[Problem description]: Only the lines from the top of the listing below to the line that has "except Exception as e: print(e)" should be echoed, with both ends kept and pictures left out.

[Records for the task]:
>>>

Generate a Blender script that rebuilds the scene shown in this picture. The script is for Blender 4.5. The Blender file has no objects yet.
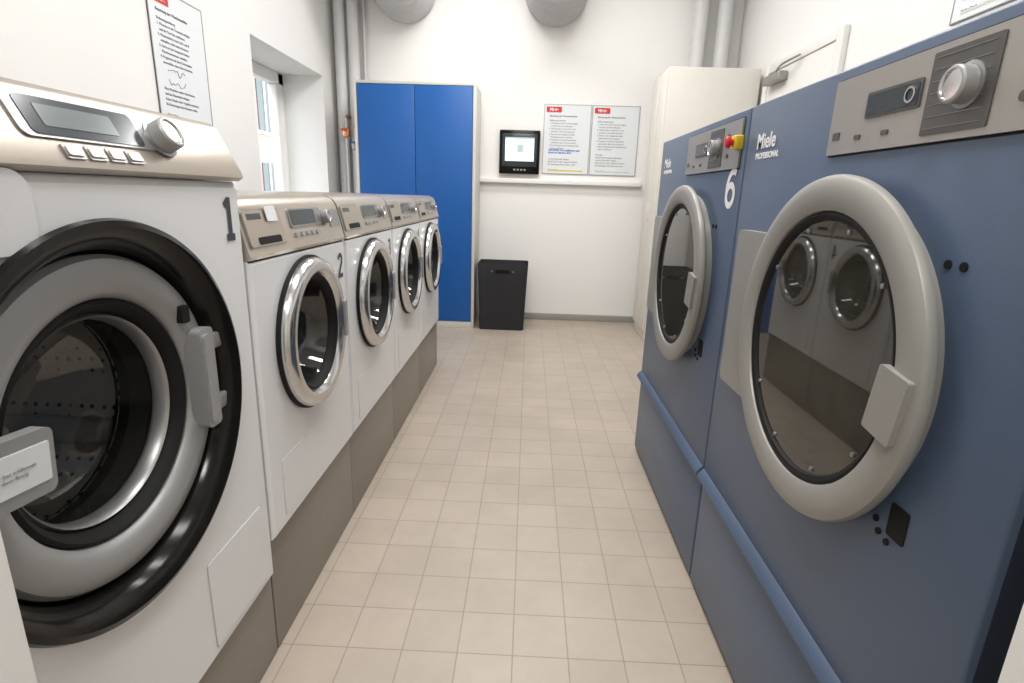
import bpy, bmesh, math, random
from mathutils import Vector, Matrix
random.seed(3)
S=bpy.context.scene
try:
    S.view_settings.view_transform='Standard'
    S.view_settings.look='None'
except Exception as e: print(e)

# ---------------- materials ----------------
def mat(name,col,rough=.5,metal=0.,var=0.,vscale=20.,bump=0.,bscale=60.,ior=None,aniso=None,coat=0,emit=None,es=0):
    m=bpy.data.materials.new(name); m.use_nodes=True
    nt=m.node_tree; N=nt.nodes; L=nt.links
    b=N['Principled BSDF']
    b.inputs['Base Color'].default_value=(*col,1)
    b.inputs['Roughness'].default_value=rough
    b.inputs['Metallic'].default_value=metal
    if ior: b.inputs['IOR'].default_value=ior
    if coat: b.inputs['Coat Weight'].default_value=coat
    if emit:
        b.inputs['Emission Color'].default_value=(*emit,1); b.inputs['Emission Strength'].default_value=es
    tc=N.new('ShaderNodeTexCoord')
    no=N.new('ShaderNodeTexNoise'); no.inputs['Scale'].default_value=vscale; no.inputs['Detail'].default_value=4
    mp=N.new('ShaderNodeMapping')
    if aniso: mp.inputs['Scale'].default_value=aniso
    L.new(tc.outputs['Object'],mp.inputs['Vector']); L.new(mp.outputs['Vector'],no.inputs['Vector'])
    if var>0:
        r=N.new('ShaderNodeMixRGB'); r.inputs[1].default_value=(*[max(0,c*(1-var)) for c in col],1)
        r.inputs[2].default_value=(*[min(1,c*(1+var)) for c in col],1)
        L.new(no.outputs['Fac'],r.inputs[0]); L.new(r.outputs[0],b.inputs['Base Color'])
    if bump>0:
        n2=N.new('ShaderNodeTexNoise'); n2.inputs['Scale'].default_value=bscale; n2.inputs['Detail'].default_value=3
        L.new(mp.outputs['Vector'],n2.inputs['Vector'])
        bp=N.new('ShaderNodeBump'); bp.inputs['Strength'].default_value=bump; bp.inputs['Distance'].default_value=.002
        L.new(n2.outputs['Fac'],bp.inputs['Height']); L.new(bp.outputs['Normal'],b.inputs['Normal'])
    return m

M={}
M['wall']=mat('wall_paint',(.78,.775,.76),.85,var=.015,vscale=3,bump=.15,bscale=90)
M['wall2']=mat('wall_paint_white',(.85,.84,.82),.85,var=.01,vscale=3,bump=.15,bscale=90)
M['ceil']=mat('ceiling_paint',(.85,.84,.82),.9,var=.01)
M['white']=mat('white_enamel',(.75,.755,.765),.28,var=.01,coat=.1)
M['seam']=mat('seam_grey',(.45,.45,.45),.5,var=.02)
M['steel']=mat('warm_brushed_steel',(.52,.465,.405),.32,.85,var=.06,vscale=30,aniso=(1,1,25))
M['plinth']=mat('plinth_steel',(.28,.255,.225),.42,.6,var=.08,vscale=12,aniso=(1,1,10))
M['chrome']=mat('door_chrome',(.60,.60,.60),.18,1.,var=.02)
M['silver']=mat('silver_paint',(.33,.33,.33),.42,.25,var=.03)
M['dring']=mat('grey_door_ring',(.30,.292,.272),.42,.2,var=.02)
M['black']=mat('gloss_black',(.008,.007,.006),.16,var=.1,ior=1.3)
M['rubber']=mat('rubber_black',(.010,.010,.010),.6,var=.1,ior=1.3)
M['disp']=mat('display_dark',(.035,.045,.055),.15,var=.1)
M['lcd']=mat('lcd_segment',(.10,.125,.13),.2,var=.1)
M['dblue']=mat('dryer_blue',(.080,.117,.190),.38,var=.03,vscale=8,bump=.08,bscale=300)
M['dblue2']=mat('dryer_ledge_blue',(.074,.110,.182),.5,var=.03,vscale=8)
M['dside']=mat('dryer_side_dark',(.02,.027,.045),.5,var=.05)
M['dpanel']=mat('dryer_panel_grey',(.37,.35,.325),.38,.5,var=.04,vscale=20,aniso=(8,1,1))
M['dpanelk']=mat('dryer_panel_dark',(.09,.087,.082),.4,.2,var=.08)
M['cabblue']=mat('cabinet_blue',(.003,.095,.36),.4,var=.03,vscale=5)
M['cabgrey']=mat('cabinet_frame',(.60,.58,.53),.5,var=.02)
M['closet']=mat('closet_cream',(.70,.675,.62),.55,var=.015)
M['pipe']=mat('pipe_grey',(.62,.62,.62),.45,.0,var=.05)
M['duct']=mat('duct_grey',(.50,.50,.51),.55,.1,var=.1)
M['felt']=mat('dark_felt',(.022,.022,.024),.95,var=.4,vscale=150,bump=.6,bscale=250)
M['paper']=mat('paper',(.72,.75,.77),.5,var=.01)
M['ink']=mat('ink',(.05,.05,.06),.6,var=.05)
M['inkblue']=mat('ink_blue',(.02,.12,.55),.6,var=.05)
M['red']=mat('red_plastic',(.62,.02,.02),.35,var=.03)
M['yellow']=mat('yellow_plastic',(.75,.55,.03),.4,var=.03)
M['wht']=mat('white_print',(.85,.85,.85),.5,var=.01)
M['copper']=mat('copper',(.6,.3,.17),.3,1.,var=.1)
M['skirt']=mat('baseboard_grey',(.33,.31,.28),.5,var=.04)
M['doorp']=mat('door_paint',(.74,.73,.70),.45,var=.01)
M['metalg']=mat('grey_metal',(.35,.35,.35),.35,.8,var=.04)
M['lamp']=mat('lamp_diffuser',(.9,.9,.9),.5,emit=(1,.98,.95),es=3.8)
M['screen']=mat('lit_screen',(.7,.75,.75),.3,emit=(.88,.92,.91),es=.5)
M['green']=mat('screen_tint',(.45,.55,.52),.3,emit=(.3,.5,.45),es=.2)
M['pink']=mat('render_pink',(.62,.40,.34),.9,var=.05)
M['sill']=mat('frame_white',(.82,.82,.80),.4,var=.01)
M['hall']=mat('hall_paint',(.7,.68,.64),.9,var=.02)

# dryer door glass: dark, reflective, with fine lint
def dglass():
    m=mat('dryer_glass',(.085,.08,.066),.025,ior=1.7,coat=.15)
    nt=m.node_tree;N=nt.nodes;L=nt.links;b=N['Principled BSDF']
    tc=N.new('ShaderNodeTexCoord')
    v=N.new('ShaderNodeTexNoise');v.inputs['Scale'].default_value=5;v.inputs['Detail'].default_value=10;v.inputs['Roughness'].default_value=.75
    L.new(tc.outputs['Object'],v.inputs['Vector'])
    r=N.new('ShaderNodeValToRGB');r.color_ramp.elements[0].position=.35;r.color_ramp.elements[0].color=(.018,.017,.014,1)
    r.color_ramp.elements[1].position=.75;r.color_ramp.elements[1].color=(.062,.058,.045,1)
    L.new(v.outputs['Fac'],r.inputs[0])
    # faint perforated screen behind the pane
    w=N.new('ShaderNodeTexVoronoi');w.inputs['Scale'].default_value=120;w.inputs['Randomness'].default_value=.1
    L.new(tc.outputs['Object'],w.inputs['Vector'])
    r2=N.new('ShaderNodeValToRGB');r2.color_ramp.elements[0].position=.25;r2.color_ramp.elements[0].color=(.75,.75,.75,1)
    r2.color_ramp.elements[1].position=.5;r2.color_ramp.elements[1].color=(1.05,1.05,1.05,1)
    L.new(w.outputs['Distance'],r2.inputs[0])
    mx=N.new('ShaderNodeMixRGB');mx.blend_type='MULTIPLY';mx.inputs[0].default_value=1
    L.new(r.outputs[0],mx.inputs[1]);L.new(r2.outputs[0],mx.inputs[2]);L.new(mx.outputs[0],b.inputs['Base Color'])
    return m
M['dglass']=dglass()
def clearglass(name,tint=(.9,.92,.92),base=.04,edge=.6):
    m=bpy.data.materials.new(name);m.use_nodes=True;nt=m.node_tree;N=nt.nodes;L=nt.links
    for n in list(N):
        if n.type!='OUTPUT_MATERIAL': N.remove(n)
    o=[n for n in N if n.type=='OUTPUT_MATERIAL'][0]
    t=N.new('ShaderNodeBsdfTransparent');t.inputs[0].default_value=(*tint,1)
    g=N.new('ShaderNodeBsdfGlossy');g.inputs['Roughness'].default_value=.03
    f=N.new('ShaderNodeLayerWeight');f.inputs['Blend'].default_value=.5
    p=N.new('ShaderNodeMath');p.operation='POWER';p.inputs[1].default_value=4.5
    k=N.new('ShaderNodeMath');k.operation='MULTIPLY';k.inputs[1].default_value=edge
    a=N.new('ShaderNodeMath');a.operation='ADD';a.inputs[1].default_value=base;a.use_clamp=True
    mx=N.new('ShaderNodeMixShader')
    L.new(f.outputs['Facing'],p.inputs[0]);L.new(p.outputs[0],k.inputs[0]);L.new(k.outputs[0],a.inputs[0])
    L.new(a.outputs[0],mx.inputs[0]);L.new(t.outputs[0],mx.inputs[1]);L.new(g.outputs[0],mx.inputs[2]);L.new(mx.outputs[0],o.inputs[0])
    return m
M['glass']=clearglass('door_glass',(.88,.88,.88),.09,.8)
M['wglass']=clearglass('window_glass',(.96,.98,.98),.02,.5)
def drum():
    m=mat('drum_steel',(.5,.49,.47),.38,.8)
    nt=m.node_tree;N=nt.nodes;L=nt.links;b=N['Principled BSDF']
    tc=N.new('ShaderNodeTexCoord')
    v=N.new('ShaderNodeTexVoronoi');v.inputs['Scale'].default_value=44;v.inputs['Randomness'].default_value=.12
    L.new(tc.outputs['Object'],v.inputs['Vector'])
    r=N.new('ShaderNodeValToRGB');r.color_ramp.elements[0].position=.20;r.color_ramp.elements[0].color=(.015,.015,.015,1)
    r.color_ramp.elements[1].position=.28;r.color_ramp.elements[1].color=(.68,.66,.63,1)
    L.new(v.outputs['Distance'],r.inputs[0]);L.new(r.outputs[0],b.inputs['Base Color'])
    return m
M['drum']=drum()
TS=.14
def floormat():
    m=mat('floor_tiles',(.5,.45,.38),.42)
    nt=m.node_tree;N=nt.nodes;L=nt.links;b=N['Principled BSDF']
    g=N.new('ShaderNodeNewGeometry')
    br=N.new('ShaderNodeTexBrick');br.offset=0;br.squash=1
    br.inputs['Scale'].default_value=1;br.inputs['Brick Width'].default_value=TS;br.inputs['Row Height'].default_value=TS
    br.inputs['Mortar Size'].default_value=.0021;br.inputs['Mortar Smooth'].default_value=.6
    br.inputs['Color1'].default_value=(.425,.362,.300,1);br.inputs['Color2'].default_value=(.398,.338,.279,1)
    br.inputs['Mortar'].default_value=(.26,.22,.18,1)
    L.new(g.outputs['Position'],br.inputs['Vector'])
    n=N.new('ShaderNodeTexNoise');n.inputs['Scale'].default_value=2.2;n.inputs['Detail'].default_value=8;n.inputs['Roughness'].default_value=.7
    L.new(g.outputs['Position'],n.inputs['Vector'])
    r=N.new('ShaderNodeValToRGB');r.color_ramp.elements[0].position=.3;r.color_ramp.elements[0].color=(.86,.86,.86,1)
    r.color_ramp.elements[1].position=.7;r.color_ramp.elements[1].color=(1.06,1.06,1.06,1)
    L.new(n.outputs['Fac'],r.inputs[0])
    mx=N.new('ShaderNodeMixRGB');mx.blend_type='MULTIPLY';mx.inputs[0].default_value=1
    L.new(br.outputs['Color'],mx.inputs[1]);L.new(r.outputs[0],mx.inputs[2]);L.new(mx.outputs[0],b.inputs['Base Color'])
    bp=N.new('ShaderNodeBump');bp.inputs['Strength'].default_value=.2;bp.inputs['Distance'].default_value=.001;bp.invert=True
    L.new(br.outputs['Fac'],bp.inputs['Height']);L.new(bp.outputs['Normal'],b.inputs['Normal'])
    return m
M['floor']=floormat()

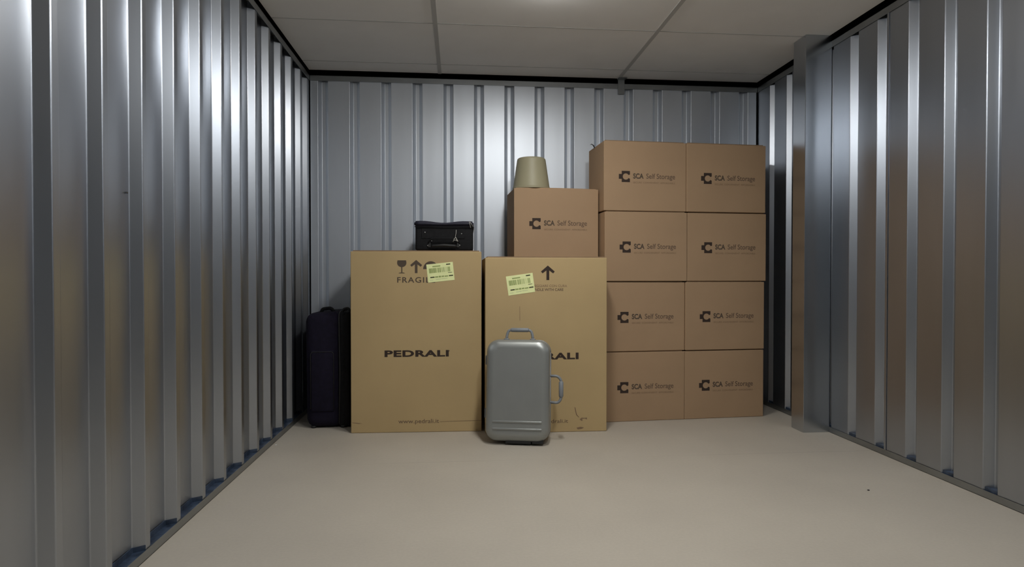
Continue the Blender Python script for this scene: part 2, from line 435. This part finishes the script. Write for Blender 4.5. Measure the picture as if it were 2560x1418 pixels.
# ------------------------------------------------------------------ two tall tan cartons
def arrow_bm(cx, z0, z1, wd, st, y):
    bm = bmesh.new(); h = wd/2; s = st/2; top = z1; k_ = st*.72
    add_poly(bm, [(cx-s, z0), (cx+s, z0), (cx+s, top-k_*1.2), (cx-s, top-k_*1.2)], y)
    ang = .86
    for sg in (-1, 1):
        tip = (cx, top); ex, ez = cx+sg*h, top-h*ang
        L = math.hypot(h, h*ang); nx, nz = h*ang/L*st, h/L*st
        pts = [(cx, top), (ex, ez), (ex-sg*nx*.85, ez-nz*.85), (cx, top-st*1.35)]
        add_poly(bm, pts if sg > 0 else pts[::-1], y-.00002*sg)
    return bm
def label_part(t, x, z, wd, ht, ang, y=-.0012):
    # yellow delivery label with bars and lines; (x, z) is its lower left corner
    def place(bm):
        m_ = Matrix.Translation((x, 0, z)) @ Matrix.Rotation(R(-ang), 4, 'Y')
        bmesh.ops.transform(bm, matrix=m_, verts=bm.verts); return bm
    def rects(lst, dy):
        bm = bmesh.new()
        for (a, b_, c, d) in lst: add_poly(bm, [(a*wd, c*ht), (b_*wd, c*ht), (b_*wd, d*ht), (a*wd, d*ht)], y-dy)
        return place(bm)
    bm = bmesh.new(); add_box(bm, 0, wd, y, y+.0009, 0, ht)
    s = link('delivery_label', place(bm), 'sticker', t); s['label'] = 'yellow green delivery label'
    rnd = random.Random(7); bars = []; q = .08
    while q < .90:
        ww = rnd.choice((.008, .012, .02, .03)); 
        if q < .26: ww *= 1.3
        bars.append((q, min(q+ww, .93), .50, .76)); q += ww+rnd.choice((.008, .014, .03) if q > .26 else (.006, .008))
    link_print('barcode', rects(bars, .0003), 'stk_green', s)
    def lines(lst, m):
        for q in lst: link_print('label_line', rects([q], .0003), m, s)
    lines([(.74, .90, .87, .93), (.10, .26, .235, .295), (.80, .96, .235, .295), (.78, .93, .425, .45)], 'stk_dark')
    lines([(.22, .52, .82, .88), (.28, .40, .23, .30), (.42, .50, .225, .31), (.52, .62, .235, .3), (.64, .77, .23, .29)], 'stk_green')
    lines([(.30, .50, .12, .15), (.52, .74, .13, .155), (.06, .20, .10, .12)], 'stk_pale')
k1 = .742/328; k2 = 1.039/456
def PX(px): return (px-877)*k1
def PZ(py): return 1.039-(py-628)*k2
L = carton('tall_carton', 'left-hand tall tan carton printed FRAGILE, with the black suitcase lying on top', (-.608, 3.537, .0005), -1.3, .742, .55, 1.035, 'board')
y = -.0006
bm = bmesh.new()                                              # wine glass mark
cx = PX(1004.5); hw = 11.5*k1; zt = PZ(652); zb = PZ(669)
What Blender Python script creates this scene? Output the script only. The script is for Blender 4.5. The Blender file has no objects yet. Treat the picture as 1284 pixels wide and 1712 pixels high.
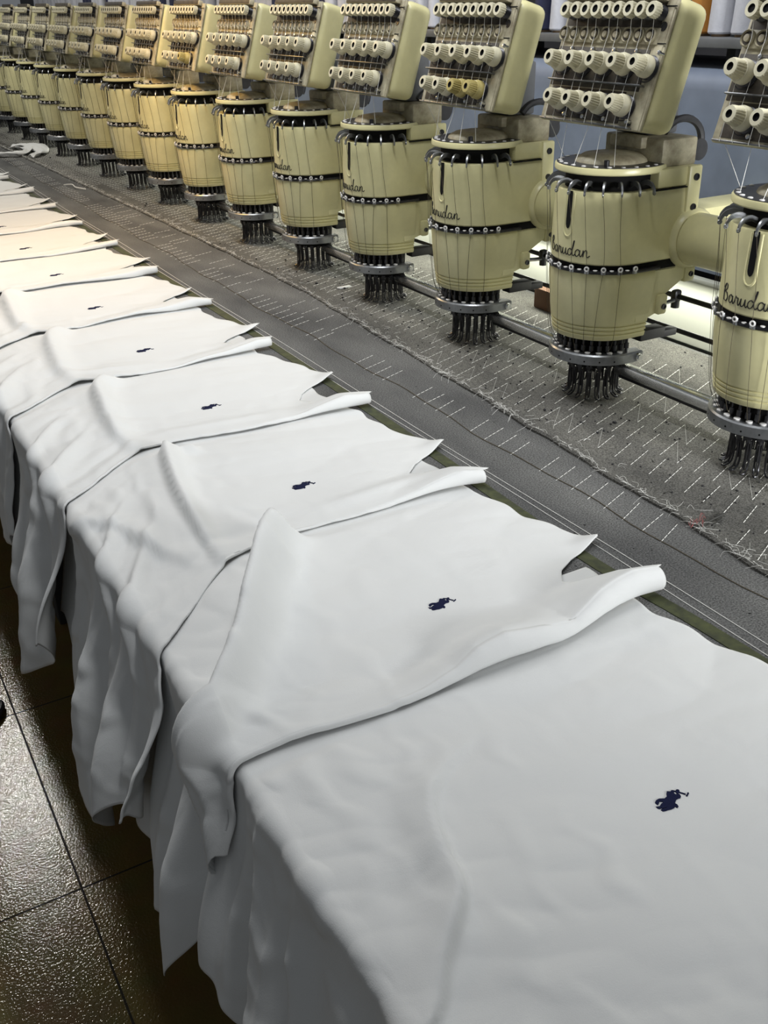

<<<

[Correct answer]:
Generate a Blender script that rebuilds the scene shown in this picture. The script is for Blender 4.5. The Blender file has no objects yet.
import bpy, bmesh, math, random
from mathutils import Vector, Matrix
random.seed(3)
S=bpy.context.scene
try:
    S.view_settings.view_transform='Standard'
    S.view_settings.look='None'
except Exception as e: print(e)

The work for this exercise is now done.